Work to complete ::
Starting at the first line of the listing below, retype each line up to and including the one that contains "C = sc.collection". Leave pictures out.
#### Supplied data ####
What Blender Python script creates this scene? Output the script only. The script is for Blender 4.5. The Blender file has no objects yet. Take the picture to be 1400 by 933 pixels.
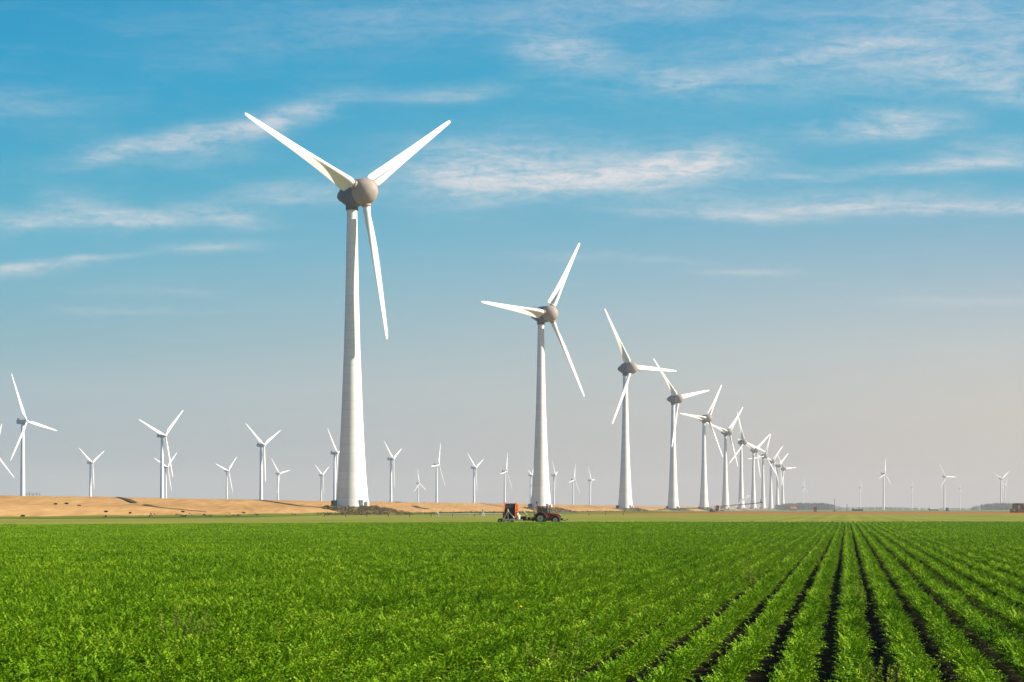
import bpy, bmesh, math, random
from mathutils import Vector, Matrix

random.seed(7)
R = math.radians
sc = bpy.context.scene
C = sc.collection

# ------------------------------------------------------------------ camera frame
F = 2333.3                      # focal length in photo pixels (60 mm on 36 mm, 1400 px wide)
CAMZ = 2.3
HOR = 696.5                     # eye level in the photograph
A = R(11.1)                     # heading of the crop rows and of the dike
SD = Vector((math.sin(A), math.cos(A), 0))       # along the rows
LD = Vector((math.cos(A), -math.sin(A), 0))      # to the right of the rows


def sl(s, l, z=0.0):
    v = SD * s + LD * l
    return Vector((v.x, v.y, z))


def at(px, D, z=0.0):
    return Vector(((px - 700) / F * D, D, z))


# ------------------------------------------------------------------ tagging
def tag(o, label=None, cat=None, group=None, kind=None):
    if label: o['label'] = label
    if cat: o['category'] = cat
    if group: o['group'] = group
    if kind: o['kind'] = kind
    return o


def empty(name, loc, rz=0.0):
    o = bpy.data.objects.new(name, None)
    o.empty_display_size = 1
    o.location = loc
    o.rotation_euler = (0, 0, rz)
    C.objects.link(o)
    return o


def copy_tree(o, parent=None):
    c = o.copy()
    C.objects.link(c)
    if parent: c.parent = parent
    for ch in list(o.children):
        copy_tree(ch, c)
    return c


# ------------------------------------------------------------------ mesh builder
class MB:
    def __init__(s):
        s.v = []; s.f = []; s.sm = []; s.col = []

    def add(s, verts, faces, smooth=False, col=None):
        b = len(s.v)
        s.v += [tuple(p) for p in verts]
        s.f += [tuple(b + i for i in f) for f in faces]
        s.sm += [smooth] * len(faces)
        s.col += [col] * len(faces)
        return s

    def box(s, c, d, rz=0.0, taper=1.0, bev=0.0, rot=None):
        x, y, z = d[0] / 2, d[1] / 2, d[2] / 2
        m = Matrix.Rotation(rz, 3, 'Z') if rot is None else rot
        if bev <= 0:
            vs = [(-x, -y, -z), (x, -y, -z), (x, y, -z), (-x, y, -z), (-x * taper, -y * taper, z), (x * taper, -y * taper, z), (x * taper, y * taper, z), (-x * taper, y * taper, z)]
            fs = [(3, 2, 1, 0), (4, 5, 6, 7), (0, 1, 5, 4), (1, 2, 6, 5), (2, 3, 7, 6), (3, 0, 4, 7)]
        else:
            bm = bmesh.new()
            bmesh.ops.create_cube(bm, size=1)
            for v in bm.verts:
                k = taper if v.co.z > 0 else 1
                v.co = Vector((v.co.x * d[0] * k, v.co.y * d[1] * k, v.co.z * d[2]))
            bmesh.ops.bevel(bm, geom=bm.edges[:], offset=bev, segments=2, affect='EDGES', profile=.6)
            bm.verts.index_update()
            vs = [v.co.copy() for v in bm.verts]
            fs = [[v.index for v in f.verts] for f in bm.faces]
            bm.free()
        c = Vector(c)
        return s.add([c + m @ Vector(p) for p in vs], fs)

    def tube(s, pts, r, n=8, cap=True, smooth=True):
        pts = [Vector(p) for p in pts]
        rs = r if isinstance(r, (list, tuple)) else [r] * len(pts)
        vs = []; fs = []
        for i, p in enumerate(pts):
            t = (pts[min(i + 1, len(pts) - 1)] - pts[max(i - 1, 0)]).normalized()
            u = t.cross(Vector((0, 0, 1)))
            if u.length < .02: u = t.cross(Vector((0, 1, 0)))
            u.normalize(); w = u.cross(t)
            for k in range(n):
                a = 2 * math.pi * k / n
                vs.append(p + (u * math.cos(a) + w * math.sin(a)) * rs[i])
        for i in range(len(pts) - 1):
            for k in range(n):
                k2 = (k + 1) % n
                fs.append((i * n + k, i * n + k2, (i + 1) * n + k2, (i + 1) * n + k))
        s.add(vs, fs, smooth)
        if cap:
            m = len(pts) - 1
            s.add([vs[k] for k in range(n)], [tuple(range(n))])
            s.add([vs[m * n + k] for k in range(n)], [tuple(reversed(range(n)))])
        return s

    def lathe(s, prof, n=32, axis='Z', c=(0, 0, 0), smooth=True):
        """prof: list of (h, r) along the axis"""
        vs = []; fs = []
        c = Vector(c)
        for h, r in prof:
            for k in range(n):
                a = 2 * math.pi * k / n
                x, y = math.cos(a) * r, math.sin(a) * r
                if axis == 'Z': p = Vector((x, y, h))
                elif axis == 'Y': p = Vector((x, h, y))
                else: p = Vector((h, x, y))
                vs.append(c + p)
        for i in range(len(prof) - 1):
            for k in range(n):
                k2 = (k + 1) % n
                q = (i * n + k, i * n + k2, (i + 1) * n + k2, (i + 1) * n + k)
                fs.append(q if axis != 'Y' else tuple(reversed(q)))
        return s.add(vs, fs, smooth)

    def build(s, name, mat, parent=None, loc=(0, 0, 0)):
        me = bpy.data.meshes.new(name)
        me.from_pydata(s.v, [], s.f)
        me.polygons.foreach_set('use_smooth', s.sm)
        if any(c is not None for c in s.col):
            at_ = me.attributes.new('tint', 'FLOAT', 'FACE')
            at_.data.foreach_set('value', [0.5 if c is None else c for c in s.col])
        me.materials.append(mat)
        me.update()
        o = bpy.data.objects.new(name, me)
        o.location = loc
        C.objects.link(o)
        if parent: o.parent = parent
        return o


# ------------------------------------------------------------------ materials
def nt_new(name):
    m = bpy.data.materials.new(name)
    m.use_nodes = True
    t = m.node_tree
    t.nodes.clear()
    out = t.nodes.new('ShaderNodeOutputMaterial')
    return m, t, out


def N(t, typ, **kw):
    n = t.nodes.new(typ)
    for k, v in kw.items():
        if k.startswith('i_'):
            key = k[2:]
            n.inputs[int(key) if key.isdigit() else key].default_value = v
        else:
            setattr(n, k, v)
    return n


def ramp(t, pts, interp='LINEAR'):
    n = t.nodes.new('ShaderNodeValToRGB')
    n.color_ramp.interpolation = interp
    e = n.color_ramp.elements
    while len(e) > 1: e.remove(e[-1])
    for i, (p, c) in enumerate(pts):
        x = e[0] if i == 0 else e.new(p)
        x.position = p
        x.color = (c[0], c[1], c[2], 1)
    return n


def math_(t, op, a, b=None, clamp=False):
    n = t.nodes.new('ShaderNodeMath'); n.operation = op; n.use_clamp = clamp
    for i, x in enumerate((a, b)):
        if x is None: continue
        if isinstance(x, (int, float)): n.inputs[i].default_value = x
        else: t.links.new(x, n.inputs[i])
    return n.outputs[0]


def noisy(name, c1, c2, scale, rough=.7, spec=.3, stretch=(1, 1, 1), detail=6, bump=0.0, c3=None, coord='Object', contrast=(.35, .65), metallic=0.0, rz=0.0, scale2=None):
    m, t, out = nt_new(name)
    tc = N(t, 'ShaderNodeTexCoord')
    mp = N(t, 'ShaderNodeMapping')
    mp.inputs['Scale'].default_value = stretch
    mp.inputs['Rotation'].default_value = (0, 0, rz)
    t.links.new(tc.outputs[coord], mp.inputs[0])
    nz = N(t, 'ShaderNodeTexNoise', i_Scale=scale, i_Detail=detail, i_Roughness=.6)
    t.links.new(mp.outputs[0], nz.inputs['Vector'])
    pts = [(contrast[0], c1), (contrast[1], c2)]
    if c3: pts = [(contrast[0], c1), ((contrast[0] + contrast[1]) / 2, c2), (contrast[1], c3)]
    src = nz.outputs[0]
    if scale2:
        n2 = N(t, 'ShaderNodeTexNoise', i_Scale=scale2, i_Detail=4)
        t.links.new(mp.outputs[0], n2.inputs['Vector'])
        src = math_(t, 'ADD', math_(t, 'MULTIPLY', src, .5), math_(t, 'MULTIPLY', n2.outputs[0], .5))
    rp = ramp(t, pts)
    t.links.new(src, rp.inputs[0])
    b = N(t, 'ShaderNodeBsdfPrincipled', i_Roughness=rough, i_Metallic=metallic)
    b.inputs['Specular IOR Level'].default_value = spec
    t.links.new(rp.outputs[0], b.inputs['Base Color'])
    if bump:
        bp = N(t, 'ShaderNodeBump', i_Strength=bump, i_Distance=.5)
        t.links.new(src, bp.inputs['Height'])
        t.links.new(bp.outputs[0], b.inputs['Normal'])
    t.links.new(b.outputs[0], out.inputs[0])
    return m


def paint(name, c, rough=.45, spec=.4, var=.08, scale=1.5, metallic=0.0):
    lo = tuple(x * (1 - var) for x in c)
    hi = tuple(min(1, x * (1 + var)) for x in c)
    return noisy(name, lo, hi, scale, rough, spec, metallic=metallic, detail=4)


def tower_mat():
    m, t, out = nt_new('tower_concrete')
    tc = N(t, 'ShaderNodeTexCoord')
    sep = N(t, 'ShaderNodeSeparateXYZ')
    t.links.new(tc.outputs['Object'], sep.inputs[0])
    z = math_(t, 'DIVIDE', sep.outputs[2], 3.75)
    fl = math_(t, 'FLOOR', z)
    wn = N(t, 'ShaderNodeTexWhiteNoise', noise_dimensions='1D')
    t.links.new(fl, wn.inputs['W'])
    fr = math_(t, 'FRACT', z)
    seam = math_(t, 'LESS_THAN', fr, .06)
    nz = N(t, 'ShaderNodeTexNoise', i_Scale=.5, i_Detail=6)
    mp = N(t, 'ShaderNodeMapping'); mp.inputs['Scale'].default_value = (1, 1, .25)
    t.links.new(tc.outputs['Object'], mp.inputs[0]); t.links.new(mp.outputs[0], nz.inputs['Vector'])
    k = math_(t, 'ADD', math_(t, 'MULTIPLY', wn.outputs[0], .07), math_(t, 'MULTIPLY', nz.outputs[0], .10))
    k = math_(t, 'SUBTRACT', math_(t, 'ADD', k, .90), math_(t, 'MULTIPLY', seam, .13))
    mx = N(t, 'ShaderNodeMix', data_type='RGBA', blend_type='MULTIPLY')
    mx.inputs[0].default_value = 1
    mx.inputs[6].default_value = (.80, .80, .785, 1)
    cb = N(t, 'ShaderNodeCombineColor')
    for i in range(3): t.links.new(k, cb.inputs[i])
    t.links.new(cb.outputs[0], mx.inputs[7])
    b = N(t, 'ShaderNodeBsdfPrincipled', i_Roughness=.6)
    b.inputs['Specular IOR Level'].default_value = .25
    t.links.new(mx.outputs[2], b.inputs['Base Color'])
    t.links.new(b.outputs[0], out.inputs[0])
    return m


def leaf_mat(name, lo, mid, hi, trans=.35, patch=True):
    """foliage: per-leaf tint attribute plus slow patches over the field"""
    m, t, out = nt_new(name)
    at_ = N(t, 'ShaderNodeAttribute', attribute_name='tint')
    src = at_.outputs['Fac']
    if patch:
        oi = N(t, 'ShaderNodeObjectInfo')
        geo = N(t, 'ShaderNodeNewGeometry')
        nz = N(t, 'ShaderNodeTexNoise', i_Scale=.22, i_Detail=5, i_Roughness=.65)
        t.links.new(geo.outputs['Position'], nz.inputs['Vector'])
        src = math_(t, 'ADD', math_(t, 'MULTIPLY', src, .62), math_(t, 'MULTIPLY', math_(t, 'SUBTRACT', nz.outputs[0], .30), .95), clamp=True)
    rp = ramp(t, [(0, lo), (.5, mid), (1, hi)])
    t.links.new(src, rp.inputs[0])
    d = N(t, 'ShaderNodeBsdfPrincipled', i_Roughness=.5)
    d.inputs['Specular IOR Level'].default_value = .06
    t.links.new(rp.outputs[0], d.inputs['Base Color'])
    tr = N(t, 'ShaderNodeBsdfTranslucent')
    mx2 = N(t, 'ShaderNodeMix', data_type='RGBA', blend_type='MULTIPLY')
    mx2.inputs[0].default_value = 1
    mx2.inputs[7].default_value = (1.0, 1.0, .45, 1)
    t.links.new(rp.outputs[0], mx2.inputs[6])
    t.links.new(mx2.outputs[2], tr.inputs[0])
    ms = N(t, 'ShaderNodeMixShader'); ms.inputs[0].default_value = trans
    t.links.new(d.outputs[0], ms.inputs[1]); t.links.new(tr.outputs[0], ms.inputs[2])
    t.links.new(ms.outputs[0], out.inputs[0])
    return m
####
Final answer ::
What Blender Python script creates this scene? Output the script only. The script is for Blender 4.5. The Blender file has no objects yet. Take the picture to be 1400 by 933 pixels.
import bpy, bmesh, math, random
from mathutils import Vector, Matrix

random.seed(7)
R = math.radians
sc = bpy.context.scene
C = sc.collection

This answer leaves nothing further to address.